■ **SHORT TASK**
Set down, exactly as written, only the lines starting with the one that holds "rgb(0.026, 0.022, 0.019))" and ending with the one that holds "M['glass'] = glass_mat()".

■ **PROVIDED DATA**

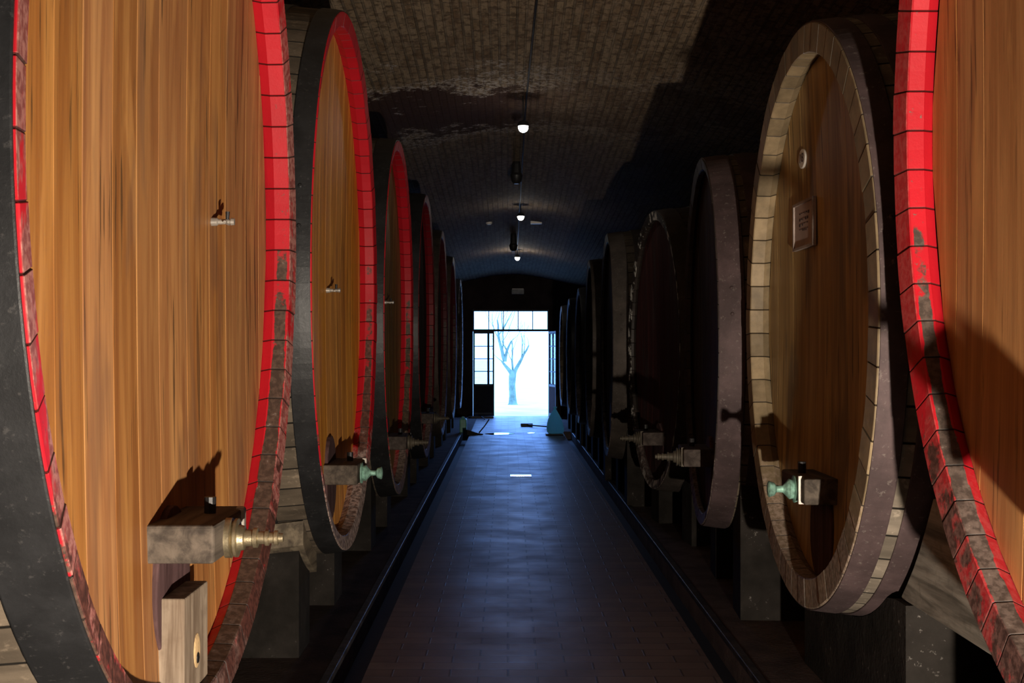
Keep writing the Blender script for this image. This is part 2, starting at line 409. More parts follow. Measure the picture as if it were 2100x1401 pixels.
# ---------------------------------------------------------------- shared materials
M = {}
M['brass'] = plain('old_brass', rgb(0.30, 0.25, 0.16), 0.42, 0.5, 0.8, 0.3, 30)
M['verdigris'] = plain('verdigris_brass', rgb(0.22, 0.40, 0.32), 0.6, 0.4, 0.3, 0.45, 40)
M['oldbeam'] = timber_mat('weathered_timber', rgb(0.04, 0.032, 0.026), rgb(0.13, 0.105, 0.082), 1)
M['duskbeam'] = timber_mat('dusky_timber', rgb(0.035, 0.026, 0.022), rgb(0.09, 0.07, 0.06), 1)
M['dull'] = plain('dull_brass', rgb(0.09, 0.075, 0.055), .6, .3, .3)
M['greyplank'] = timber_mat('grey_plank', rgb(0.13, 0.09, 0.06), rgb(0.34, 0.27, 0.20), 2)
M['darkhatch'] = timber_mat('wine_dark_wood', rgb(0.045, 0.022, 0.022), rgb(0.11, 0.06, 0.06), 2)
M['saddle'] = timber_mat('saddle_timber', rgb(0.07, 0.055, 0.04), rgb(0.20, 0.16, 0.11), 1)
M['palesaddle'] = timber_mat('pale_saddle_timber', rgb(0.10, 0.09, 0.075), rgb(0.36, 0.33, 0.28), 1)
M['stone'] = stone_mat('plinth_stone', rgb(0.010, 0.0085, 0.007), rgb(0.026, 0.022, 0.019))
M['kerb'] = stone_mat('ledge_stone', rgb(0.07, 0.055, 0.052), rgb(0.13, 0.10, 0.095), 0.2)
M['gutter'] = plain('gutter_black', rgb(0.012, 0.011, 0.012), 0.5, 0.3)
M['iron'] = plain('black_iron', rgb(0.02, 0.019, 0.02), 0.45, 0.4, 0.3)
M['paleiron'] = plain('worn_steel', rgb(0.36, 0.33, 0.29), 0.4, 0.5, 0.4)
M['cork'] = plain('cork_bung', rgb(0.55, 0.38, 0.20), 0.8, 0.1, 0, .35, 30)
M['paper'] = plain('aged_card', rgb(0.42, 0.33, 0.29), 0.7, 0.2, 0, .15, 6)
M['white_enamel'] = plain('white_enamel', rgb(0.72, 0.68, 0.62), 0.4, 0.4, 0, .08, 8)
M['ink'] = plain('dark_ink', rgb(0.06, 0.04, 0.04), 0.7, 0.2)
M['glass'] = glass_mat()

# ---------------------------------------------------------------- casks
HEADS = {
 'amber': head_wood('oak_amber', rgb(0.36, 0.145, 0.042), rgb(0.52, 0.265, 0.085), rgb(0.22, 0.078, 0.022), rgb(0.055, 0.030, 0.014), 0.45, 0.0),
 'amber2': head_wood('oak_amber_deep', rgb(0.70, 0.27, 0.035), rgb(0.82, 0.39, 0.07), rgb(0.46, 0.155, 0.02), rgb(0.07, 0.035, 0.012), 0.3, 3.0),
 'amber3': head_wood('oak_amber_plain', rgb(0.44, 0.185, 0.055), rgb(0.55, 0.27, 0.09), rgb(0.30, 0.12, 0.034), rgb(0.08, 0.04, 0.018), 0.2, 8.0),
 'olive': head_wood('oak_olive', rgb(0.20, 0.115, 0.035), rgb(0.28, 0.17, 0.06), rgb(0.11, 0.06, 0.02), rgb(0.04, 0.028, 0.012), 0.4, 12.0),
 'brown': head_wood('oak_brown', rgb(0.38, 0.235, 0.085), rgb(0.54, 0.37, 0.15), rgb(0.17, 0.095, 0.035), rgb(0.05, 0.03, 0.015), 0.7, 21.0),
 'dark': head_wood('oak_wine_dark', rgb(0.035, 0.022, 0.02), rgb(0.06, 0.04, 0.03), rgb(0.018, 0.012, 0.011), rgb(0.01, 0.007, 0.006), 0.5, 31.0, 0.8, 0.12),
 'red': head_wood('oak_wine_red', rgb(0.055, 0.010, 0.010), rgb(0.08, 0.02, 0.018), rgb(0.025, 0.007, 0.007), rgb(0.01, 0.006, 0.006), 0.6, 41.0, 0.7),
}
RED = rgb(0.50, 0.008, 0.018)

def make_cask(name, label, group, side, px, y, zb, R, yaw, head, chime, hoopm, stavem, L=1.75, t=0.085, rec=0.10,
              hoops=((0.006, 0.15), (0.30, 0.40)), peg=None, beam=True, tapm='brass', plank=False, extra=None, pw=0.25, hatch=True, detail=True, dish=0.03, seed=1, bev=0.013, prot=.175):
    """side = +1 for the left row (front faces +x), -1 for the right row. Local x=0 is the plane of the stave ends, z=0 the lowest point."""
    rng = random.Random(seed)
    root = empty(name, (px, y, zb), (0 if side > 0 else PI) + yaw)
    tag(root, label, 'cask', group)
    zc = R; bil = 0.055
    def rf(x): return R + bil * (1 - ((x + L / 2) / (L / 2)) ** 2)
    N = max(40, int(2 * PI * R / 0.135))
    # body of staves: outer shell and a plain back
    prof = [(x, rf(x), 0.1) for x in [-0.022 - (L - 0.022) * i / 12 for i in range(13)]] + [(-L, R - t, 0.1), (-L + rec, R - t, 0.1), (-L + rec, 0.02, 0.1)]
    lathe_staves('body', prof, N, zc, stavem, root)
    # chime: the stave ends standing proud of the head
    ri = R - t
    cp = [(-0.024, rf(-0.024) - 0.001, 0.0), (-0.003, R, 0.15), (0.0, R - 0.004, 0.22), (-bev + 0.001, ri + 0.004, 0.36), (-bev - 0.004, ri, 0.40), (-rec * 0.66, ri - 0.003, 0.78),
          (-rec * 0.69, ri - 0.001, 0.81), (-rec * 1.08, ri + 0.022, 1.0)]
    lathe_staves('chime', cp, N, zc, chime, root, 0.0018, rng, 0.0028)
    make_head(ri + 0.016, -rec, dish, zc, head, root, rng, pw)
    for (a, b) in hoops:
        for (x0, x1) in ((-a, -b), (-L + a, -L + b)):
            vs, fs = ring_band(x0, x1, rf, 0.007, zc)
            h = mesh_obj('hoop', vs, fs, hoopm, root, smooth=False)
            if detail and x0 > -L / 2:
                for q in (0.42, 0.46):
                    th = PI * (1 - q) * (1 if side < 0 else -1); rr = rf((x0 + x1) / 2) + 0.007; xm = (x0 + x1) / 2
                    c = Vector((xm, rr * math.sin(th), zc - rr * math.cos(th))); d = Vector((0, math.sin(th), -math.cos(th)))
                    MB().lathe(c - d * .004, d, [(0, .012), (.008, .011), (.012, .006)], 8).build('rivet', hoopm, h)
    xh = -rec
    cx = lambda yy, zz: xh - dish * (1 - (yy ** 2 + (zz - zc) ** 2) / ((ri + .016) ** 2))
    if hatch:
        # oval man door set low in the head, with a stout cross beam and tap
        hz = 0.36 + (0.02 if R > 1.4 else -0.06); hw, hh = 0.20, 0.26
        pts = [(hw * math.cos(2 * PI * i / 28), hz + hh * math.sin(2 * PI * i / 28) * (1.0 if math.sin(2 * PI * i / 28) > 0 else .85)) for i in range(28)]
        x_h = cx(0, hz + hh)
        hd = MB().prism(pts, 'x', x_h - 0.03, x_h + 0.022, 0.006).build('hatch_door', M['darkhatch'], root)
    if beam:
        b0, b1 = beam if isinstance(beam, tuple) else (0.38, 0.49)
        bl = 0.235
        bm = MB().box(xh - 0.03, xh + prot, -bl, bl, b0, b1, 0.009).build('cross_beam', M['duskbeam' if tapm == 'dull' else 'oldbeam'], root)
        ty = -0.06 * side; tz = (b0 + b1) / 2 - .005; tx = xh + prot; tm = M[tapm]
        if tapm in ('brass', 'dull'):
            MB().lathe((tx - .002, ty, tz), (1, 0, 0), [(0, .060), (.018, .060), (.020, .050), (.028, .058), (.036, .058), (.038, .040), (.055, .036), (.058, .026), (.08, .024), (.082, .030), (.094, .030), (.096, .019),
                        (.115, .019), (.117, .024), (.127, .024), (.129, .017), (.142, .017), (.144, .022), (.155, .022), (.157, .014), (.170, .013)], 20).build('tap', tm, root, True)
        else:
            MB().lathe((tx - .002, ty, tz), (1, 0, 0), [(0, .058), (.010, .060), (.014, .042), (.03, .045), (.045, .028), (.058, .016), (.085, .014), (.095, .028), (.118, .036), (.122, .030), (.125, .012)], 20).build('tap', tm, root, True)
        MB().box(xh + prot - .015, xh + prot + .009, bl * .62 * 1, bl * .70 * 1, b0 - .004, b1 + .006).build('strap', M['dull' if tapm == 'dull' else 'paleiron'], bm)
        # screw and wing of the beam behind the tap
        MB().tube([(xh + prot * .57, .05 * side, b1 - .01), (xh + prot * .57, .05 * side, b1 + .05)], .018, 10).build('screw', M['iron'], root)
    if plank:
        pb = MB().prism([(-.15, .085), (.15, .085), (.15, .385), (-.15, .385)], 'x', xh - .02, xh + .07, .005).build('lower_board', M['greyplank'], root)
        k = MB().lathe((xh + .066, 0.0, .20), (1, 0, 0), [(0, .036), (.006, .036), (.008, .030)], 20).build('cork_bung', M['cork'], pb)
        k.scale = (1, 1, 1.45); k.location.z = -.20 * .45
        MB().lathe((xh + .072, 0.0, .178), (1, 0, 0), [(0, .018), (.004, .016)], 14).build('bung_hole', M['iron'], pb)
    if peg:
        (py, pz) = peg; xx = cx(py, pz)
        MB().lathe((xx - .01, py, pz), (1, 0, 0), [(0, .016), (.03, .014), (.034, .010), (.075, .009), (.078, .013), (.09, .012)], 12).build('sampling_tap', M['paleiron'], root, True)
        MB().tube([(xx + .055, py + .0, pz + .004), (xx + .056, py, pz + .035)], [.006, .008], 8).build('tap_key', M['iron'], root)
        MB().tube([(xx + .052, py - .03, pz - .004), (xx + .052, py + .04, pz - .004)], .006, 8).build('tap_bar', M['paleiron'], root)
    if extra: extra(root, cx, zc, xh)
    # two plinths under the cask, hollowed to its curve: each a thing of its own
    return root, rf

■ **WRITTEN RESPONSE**
M['stone'] = stone_mat('plinth_stone', rgb(0.010, 0.0085, 0.007), rgb(0.026, 0.022, 0.019))
M['kerb'] = stone_mat('ledge_stone', rgb(0.07, 0.055, 0.052), rgb(0.13, 0.10, 0.095), 0.2)
M['gutter'] = plain('gutter_black', rgb(0.012, 0.011, 0.012), 0.5, 0.3)
M['iron'] = plain('black_iron', rgb(0.02, 0.019, 0.02), 0.45, 0.4, 0.3)
M['paleiron'] = plain('worn_steel', rgb(0.36, 0.33, 0.29), 0.4, 0.5, 0.4)
M['cork'] = plain('cork_bung', rgb(0.55, 0.38, 0.20), 0.8, 0.1, 0, .35, 30)
M['paper'] = plain('aged_card', rgb(0.42, 0.33, 0.29), 0.7, 0.2, 0, .15, 6)
M['white_enamel'] = plain('white_enamel', rgb(0.72, 0.68, 0.62), 0.4, 0.4, 0, .08, 8)
M['ink'] = plain('dark_ink', rgb(0.06, 0.04, 0.04), 0.7, 0.2)
M['glass'] = glass_mat()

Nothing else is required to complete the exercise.